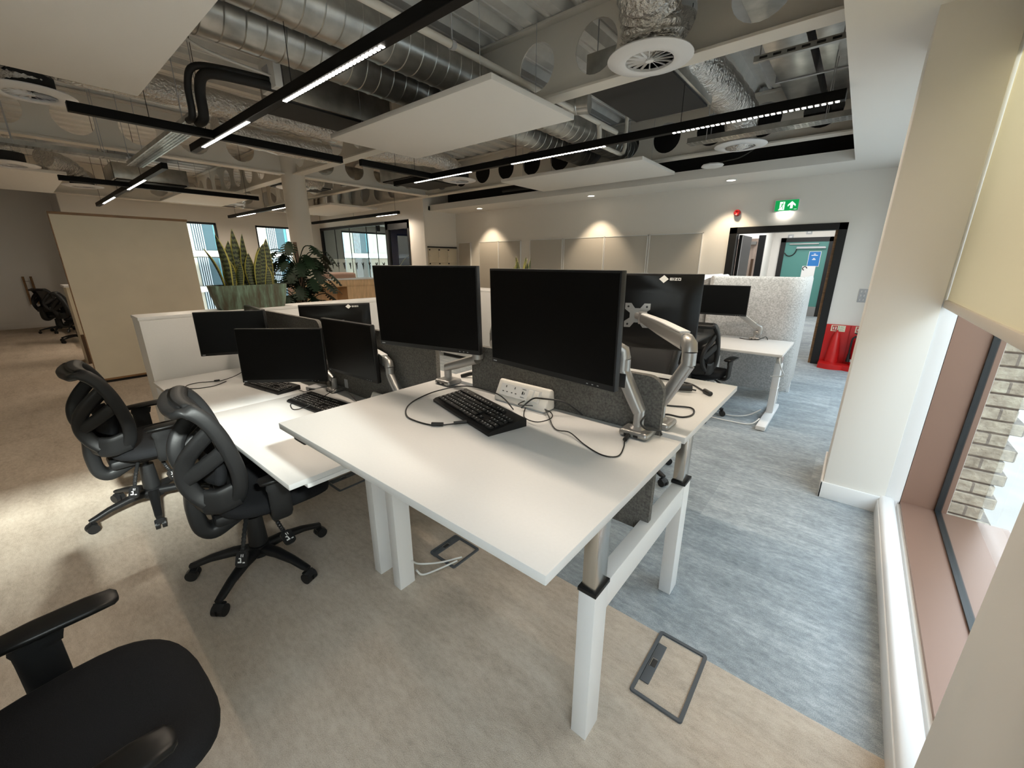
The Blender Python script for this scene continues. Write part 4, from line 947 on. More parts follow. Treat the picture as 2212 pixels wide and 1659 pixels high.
# ================================================================ sockets on desks
def sockets(c, ang, label):
    s = thing('desk_socket', label, 'power socket', c, ang); w = 0.275
    b = MB(); pr = [(-0.038, 0.004), (0.030, 0.004), (0.034, 0.012), (0.026, 0.080), (0.014, 0.090), (0.002, 0.088), (-0.036, 0.020)]
    b.prism(pr, w, Matrix(((0, 0, 1, -w / 2), (1, 0, 0, 0), (0, 1, 0, 0), (0, 0, 0, 1))))
    bmesh.ops.bevel(b.bm, geom=list(b.bm.edges), offset=0.006, segments=3, profile=0.5, affect='EDGES')
    b.build('housing', M['socket'], s, world=False, angle=60)
    MB().box((0, -0.003, 0.0023), (w - 0.02, 0.066, 0.0045)).build('foot', M['grey_plate'], s, world=False)
    y0, z0, y1, z1 = -0.0365, 0.022, -0.002, 0.0855; e = Vector((0, y1 - y0, z1 - z0)).normalized()
    fm = frame_mx((0, (y0 + y1) / 2 - 0.0015, (z0 + z1) / 2 + 0.001), (1, 0, 0), e)
    pl = MB().box((-0.005, 0, 0.0006), (w - 0.06, 0.052, 0.0012)); put(pl, fm).build('faceplate', M['laminate'], s, world=False, angle=0)
    sl = MB()
    for x in (-0.083, -0.035):
        sl.box((x, 0.014, 0.0016), (0.004, 0.009, 0.001)); sl.box((x - 0.011, -0.008, 0.0016), (0.007, 0.0035, 0.001)); sl.box((x + 0.011, -0.008, 0.0016), (0.007, 0.0035, 0.001))
    sl.box((0.010, 0.002, 0.0016), (0.006, 0.013, 0.001)); sl.box((0.019, 0.001, 0.0016), (0.003, 0.010, 0.001))
    for z in (0.018, -0.016): sl.box((0.014, z, 0.0016), (0.02, 0.0018, 0.001))
    put(sl, fm).build('socket_hole', M['socket_dark'], s, world=False, angle=0)
    bl_ = MB()
    for x in (0.050, 0.080): bl_.box((x, 0, 0.002), (0.022, 0.044, 0.002), bev=0.001)
    put(bl_, fm).build('data_blank', M['socket'], s, world=False)
    return s
SK = sockets((-1.003, 1.292, 0.9505), RAD(-1), 'white power and usb socket block on the raised desk')
dup(SK, (-2.05, 1.288, 0.6755), 0, 'white socket block half hidden on the middle desk')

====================

EXERCISE GOAL: Output the data exactly. Pictures don't belong in the result.

THE COMPLETED TASK:
The Blender Python script for this scene continues. Write part 4, from line 947 on. More parts follow. Treat the picture as 2212 pixels wide and 1659 pixels high.
# ================================================================ sockets on desks
def sockets(c, ang, label):
    s = thing('desk_socket', label, 'power socket', c, ang); w = 0.275
    b = MB(); pr = [(-0.038, 0.004), (0.030, 0.004), (0.034, 0.012), (0.026, 0.080), (0.014, 0.090), (0.002, 0.088), (-0.036, 0.020)]
    b.prism(pr, w, Matrix(((0, 0, 1, -w / 2), (1, 0, 0, 0), (0, 1, 0, 0), (0, 0, 0, 1))))
    bmesh.ops.bevel(b.bm, geom=list(b.bm.edges), offset=0.006, segments=3, profile=0.5, affect='EDGES')
    b.build('housing', M['socket'], s, world=False, angle=60)
    MB().box((0, -0.003, 0.0023), (w - 0.02, 0.066, 0.0045)).build('foot', M['grey_plate'], s, world=False)
    y0, z0, y1, z1 = -0.0365, 0.022, -0.002, 0.0855; e = Vector((0, y1 - y0, z1 - z0)).normalized()
    fm = frame_mx((0, (y0 + y1) / 2 - 0.0015, (z0 + z1) / 2 + 0.001), (1, 0, 0), e)
    pl = MB().box((-0.005, 0, 0.0006), (w - 0.06, 0.052, 0.0012)); put(pl, fm).build('faceplate', M['laminate'], s, world=False, angle=0)
    sl = MB()
    for x in (-0.083, -0.035):
        sl.box((x, 0.014, 0.0016), (0.004, 0.009, 0.001)); sl.box((x - 0.011, -0.008, 0.0016), (0.007, 0.0035, 0.001)); sl.box((x + 0.011, -0.008, 0.0016), (0.007, 0.0035, 0.001))
    sl.box((0.010, 0.002, 0.0016), (0.006, 0.013, 0.001)); sl.box((0.019, 0.001, 0.0016), (0.003, 0.010, 0.001))
    for z in (0.018, -0.016): sl.box((0.014, z, 0.0016), (0.02, 0.0018, 0.001))
    put(sl, fm).build('socket_hole', M['socket_dark'], s, world=False, angle=0)
    bl_ = MB()
    for x in (0.050, 0.080): bl_.box((x, 0, 0.002), (0.022, 0.044, 0.002), bev=0.001)
    put(bl_, fm).build('data_blank', M['socket'], s, world=False)
    return s
SK = sockets((-1.003, 1.292, 0.9505), RAD(-1), 'white power and usb socket block on the raised desk')
dup(SK, (-2.05, 1.288, 0.6755), 0, 'white socket block half hidden on the middle desk')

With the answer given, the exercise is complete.